* [WRITTEN TASK]: Give back an exact copy of the lines from the start of the material through the line bearing "return Vector(((px - 200.0)". Include both ends and nothing else.

* [DATA SEGMENT]:
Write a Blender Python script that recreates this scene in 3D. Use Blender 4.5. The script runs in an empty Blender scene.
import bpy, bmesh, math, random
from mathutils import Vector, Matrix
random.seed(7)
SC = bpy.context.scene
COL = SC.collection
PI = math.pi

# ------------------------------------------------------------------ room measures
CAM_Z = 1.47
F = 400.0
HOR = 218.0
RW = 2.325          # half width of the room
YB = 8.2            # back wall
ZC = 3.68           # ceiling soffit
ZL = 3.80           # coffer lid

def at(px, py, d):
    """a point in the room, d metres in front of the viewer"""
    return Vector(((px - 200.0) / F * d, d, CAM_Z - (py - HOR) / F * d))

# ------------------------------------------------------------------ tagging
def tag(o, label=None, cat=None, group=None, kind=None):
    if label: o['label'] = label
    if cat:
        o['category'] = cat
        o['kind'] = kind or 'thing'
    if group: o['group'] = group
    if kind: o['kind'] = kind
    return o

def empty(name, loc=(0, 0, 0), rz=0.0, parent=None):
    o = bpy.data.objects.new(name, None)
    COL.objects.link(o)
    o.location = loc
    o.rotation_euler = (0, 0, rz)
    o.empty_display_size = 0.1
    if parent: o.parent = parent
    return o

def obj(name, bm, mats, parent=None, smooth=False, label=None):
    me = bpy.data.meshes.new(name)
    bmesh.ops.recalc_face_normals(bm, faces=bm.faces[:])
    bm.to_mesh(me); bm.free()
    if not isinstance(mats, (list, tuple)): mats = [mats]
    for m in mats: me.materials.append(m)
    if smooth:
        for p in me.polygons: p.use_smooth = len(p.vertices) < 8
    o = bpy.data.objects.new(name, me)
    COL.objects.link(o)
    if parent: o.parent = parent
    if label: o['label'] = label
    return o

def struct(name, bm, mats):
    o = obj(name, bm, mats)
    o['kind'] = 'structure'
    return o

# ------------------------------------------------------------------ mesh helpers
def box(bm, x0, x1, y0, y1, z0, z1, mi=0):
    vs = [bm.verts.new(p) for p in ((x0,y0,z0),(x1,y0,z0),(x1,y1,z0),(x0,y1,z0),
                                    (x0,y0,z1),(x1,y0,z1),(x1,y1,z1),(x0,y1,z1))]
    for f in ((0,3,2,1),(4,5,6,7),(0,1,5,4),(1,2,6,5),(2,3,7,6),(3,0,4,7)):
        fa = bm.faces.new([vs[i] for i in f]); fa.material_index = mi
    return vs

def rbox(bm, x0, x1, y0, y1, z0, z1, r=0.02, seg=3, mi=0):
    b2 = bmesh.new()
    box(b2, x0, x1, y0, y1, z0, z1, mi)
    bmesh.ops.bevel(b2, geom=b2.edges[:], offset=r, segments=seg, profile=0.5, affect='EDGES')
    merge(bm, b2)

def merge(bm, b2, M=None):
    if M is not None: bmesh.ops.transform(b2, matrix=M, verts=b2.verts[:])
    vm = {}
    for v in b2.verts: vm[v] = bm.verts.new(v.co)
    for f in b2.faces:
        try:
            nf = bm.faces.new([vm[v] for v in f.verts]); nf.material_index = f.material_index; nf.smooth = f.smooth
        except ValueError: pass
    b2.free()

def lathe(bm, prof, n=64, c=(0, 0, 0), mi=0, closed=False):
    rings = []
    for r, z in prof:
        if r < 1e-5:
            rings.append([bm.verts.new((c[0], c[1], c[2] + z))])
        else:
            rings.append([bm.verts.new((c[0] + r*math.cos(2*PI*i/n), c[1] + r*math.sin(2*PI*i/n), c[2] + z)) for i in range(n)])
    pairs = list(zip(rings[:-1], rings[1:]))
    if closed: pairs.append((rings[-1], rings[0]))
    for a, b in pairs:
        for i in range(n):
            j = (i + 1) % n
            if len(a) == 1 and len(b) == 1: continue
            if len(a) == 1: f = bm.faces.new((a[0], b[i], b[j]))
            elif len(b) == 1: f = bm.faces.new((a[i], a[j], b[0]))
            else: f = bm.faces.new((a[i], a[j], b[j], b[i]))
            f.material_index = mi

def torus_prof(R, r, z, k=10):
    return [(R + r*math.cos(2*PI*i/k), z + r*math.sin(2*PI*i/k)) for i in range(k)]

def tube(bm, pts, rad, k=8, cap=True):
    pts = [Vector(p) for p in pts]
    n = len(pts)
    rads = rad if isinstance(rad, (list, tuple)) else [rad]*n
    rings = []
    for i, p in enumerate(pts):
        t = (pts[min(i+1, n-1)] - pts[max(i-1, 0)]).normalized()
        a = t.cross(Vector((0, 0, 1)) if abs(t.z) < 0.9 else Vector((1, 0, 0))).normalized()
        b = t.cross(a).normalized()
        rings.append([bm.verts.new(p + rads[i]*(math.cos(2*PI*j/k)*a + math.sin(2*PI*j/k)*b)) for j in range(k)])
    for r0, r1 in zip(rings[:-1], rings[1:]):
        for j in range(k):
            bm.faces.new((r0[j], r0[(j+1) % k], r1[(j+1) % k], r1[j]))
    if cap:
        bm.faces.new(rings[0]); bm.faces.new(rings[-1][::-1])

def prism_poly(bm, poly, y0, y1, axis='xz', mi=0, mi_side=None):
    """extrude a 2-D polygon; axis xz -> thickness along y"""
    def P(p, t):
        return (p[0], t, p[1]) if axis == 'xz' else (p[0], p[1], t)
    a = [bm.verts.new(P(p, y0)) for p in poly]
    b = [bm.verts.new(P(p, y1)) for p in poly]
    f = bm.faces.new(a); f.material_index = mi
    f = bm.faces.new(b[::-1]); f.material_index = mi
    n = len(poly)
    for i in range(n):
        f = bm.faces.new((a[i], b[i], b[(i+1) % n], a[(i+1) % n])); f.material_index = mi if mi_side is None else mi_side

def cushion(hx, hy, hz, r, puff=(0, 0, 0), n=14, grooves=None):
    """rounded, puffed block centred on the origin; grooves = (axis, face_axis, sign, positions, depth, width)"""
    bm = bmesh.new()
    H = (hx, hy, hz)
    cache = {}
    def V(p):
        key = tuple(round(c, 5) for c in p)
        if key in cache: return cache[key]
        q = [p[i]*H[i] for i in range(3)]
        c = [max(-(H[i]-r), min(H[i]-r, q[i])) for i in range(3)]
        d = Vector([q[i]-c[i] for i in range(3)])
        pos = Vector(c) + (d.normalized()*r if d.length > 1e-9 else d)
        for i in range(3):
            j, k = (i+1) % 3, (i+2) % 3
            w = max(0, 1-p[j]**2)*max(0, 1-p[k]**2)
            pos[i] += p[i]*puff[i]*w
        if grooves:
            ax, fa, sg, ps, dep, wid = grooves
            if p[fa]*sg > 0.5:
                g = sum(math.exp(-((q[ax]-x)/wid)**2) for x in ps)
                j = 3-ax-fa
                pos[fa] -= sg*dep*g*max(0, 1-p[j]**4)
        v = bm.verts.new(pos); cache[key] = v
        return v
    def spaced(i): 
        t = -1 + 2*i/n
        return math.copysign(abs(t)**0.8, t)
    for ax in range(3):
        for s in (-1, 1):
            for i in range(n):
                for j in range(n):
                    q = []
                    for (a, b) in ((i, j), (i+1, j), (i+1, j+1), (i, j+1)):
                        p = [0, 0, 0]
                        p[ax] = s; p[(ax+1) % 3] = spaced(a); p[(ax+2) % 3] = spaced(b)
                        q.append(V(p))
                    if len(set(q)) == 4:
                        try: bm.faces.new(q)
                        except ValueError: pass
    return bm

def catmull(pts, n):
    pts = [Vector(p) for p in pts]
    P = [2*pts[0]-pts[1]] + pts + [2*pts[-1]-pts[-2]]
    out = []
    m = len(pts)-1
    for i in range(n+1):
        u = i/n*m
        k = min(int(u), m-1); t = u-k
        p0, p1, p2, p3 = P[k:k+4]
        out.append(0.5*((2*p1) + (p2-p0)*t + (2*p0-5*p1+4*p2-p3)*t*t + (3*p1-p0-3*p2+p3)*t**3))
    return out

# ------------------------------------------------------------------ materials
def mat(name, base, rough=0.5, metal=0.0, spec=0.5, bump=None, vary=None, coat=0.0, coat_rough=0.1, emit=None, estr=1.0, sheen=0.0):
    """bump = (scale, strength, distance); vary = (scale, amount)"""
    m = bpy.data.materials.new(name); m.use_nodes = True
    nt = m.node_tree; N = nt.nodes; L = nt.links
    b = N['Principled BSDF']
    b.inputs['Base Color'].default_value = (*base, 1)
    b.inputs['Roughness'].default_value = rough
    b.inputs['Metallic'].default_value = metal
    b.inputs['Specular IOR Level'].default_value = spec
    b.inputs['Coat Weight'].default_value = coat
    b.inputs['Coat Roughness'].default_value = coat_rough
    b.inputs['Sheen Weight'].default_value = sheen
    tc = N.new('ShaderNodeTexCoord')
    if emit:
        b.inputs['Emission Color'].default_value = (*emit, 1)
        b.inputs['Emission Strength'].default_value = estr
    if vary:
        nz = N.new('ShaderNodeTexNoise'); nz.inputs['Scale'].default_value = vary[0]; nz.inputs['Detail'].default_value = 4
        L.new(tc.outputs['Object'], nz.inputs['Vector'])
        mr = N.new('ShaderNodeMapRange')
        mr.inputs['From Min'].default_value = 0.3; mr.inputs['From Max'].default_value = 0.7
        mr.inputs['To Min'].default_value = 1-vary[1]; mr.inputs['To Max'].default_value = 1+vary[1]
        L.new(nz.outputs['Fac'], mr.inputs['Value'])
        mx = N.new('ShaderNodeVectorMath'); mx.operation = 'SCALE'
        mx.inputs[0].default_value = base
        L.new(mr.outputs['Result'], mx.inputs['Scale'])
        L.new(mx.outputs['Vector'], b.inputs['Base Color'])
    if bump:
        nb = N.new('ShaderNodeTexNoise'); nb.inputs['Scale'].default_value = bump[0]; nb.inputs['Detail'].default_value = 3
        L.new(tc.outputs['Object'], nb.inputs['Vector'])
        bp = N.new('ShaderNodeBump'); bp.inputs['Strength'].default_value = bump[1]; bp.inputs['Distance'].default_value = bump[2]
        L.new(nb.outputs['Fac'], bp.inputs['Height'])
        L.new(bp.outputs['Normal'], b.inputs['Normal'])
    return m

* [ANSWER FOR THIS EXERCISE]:
Write a Blender Python script that recreates this scene in 3D. Use Blender 4.5. The script runs in an empty Blender scene.
import bpy, bmesh, math, random
from mathutils import Vector, Matrix
random.seed(7)
SC = bpy.context.scene
COL = SC.collection
PI = math.pi

# ------------------------------------------------------------------ room measures
CAM_Z = 1.47
F = 400.0
HOR = 218.0
RW = 2.325          # half width of the room
YB = 8.2            # back wall
ZC = 3.68           # ceiling soffit
ZL = 3.80           # coffer lid

def at(px, py, d):
    """a point in the room, d metres in front of the viewer"""
    return Vector(((px - 200.0) / F * d, d, CAM_Z - (py - HOR) / F * d))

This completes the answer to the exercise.